Bradley SE-5

I started building this amp because I wanted a small, easy to tote amp that had good tone with enough power for jamming with my cousins. I started by buying a power transformer for a Fender Champ from New Sensor. I had an output transformer from an old console stereo that had two 35C5's in it. I used a 5Y3 to keep the voltage down to about 405V on the 6V6 power tube. The power transformer puts out 350-0-350V at 125mA. The preamp tube is a 6SL7. I used a blackface Fender style tone stack, which gives me both treble and bass controls. Here is the schematic. The skirted knobs I used are from Mouser Electronics, and are numbered from 1 to 10. The layout of the amp from left to right is input jack, treble control, bass control, volume, pilot light, stand-by switch, and the power switch. I plan on mounting a 1967 Jensen C10Q speaker that I have. Here are a few pictures!

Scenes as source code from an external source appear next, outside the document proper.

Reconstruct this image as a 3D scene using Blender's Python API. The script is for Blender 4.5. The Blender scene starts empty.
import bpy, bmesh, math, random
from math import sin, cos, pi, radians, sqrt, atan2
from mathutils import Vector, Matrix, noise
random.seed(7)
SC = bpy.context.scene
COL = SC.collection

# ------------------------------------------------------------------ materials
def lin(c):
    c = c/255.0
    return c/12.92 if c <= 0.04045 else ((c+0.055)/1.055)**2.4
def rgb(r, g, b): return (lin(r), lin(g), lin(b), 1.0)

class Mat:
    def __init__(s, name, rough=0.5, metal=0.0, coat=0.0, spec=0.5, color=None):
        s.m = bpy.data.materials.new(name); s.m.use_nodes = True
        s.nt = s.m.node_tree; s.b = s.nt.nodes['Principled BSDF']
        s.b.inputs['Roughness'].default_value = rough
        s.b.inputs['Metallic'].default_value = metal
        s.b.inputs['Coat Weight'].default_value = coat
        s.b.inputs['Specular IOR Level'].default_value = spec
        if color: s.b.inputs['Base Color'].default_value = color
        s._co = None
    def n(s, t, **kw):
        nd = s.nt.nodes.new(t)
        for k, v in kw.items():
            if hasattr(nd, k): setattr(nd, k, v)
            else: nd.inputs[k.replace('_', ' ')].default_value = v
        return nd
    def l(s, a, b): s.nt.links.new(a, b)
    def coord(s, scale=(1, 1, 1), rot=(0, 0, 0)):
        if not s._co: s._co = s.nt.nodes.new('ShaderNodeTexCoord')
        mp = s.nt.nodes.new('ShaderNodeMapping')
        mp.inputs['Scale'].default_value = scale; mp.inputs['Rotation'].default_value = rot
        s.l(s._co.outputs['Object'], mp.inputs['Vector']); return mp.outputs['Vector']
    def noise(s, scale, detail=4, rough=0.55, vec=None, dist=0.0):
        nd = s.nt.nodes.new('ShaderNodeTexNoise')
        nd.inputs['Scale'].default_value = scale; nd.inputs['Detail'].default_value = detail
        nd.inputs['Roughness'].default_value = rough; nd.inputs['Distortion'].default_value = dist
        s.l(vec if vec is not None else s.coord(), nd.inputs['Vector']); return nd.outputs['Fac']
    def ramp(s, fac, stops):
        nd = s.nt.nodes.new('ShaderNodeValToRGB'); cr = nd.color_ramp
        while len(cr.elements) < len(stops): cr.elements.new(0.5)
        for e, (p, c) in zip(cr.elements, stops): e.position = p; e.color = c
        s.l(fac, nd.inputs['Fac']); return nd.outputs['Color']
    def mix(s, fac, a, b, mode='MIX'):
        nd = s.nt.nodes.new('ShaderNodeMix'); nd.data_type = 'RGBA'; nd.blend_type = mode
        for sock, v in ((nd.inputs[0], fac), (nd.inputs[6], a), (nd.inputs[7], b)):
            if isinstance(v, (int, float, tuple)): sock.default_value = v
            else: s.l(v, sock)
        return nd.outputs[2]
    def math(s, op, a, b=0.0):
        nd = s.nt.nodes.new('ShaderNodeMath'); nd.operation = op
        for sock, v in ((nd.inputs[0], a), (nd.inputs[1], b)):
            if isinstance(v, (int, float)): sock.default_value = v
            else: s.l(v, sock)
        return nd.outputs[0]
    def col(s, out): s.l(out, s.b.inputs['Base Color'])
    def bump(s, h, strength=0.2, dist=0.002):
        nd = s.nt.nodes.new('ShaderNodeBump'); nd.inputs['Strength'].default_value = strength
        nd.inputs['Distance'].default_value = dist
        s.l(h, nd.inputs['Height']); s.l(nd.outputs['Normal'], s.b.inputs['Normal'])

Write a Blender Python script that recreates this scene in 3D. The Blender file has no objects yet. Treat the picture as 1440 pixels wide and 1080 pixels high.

This is the wiring, showing the large resistor I used to lower the plate voltage.

Here is a picture of the front of the amp. The amp is upside down in the picture, so the controls are reversed. Sorry about the fuzzy pictures!

UPDATE!

I've started on a cabinet for this amp now. I'm going to house the Jensen C10Q and the amp in an open back combo style cabinet. It's going to be a TV style cabinet, with a single round hole in the middle of the face of the cabinet. The baffle is actually going to be the front of the cab. All of the corners are going to have a 1/2" radius, and the controls are going to be on the top, like on tweed era Fenders. I'm using 3/4" pine plywood and I'll probably stain the cabinet blue and put a coat of polyurethane on it!

UPDATE:

I'm finished! I didn't stain the cabinet, the green stain I bought just didn't look right. I did put three coats of polyurethane on it, and made a back plate for the cabinet with a nice sized hole, so that the tubes could cool. The corners are rabbet jointed and held together with dowels. I think it looks good for my first amp!

Here's the front view:

And here's the back:

UPDATE:

I now have a Sovtek 6SL7 in the preamp. When I replaced the 6SN7 with the 6SL7 the gain increased so much that I had problems with oscillations, so I rewired it to 5F1 specs, except for the beefed up power supply and high plate voltage. With the new 6SL7, this thing can rattle the windows! Getting an overdriven tone now is no problem, and the amp starts to distort at around 40% on the volume dial.

UPDATE:

Here's a few sound samples of the champ in it's new cabinet with the C10Q. The preamp tube is a 6SL7. These *.wav files were recorded with a Shure 588SB microphone into my Fostex X-14 four track, then converted to *.mp3. The guitar was my blue Korean Strat. The clean sample was recorded at about 20% on the volume knob, and the dirty sample was at 1/2 volume.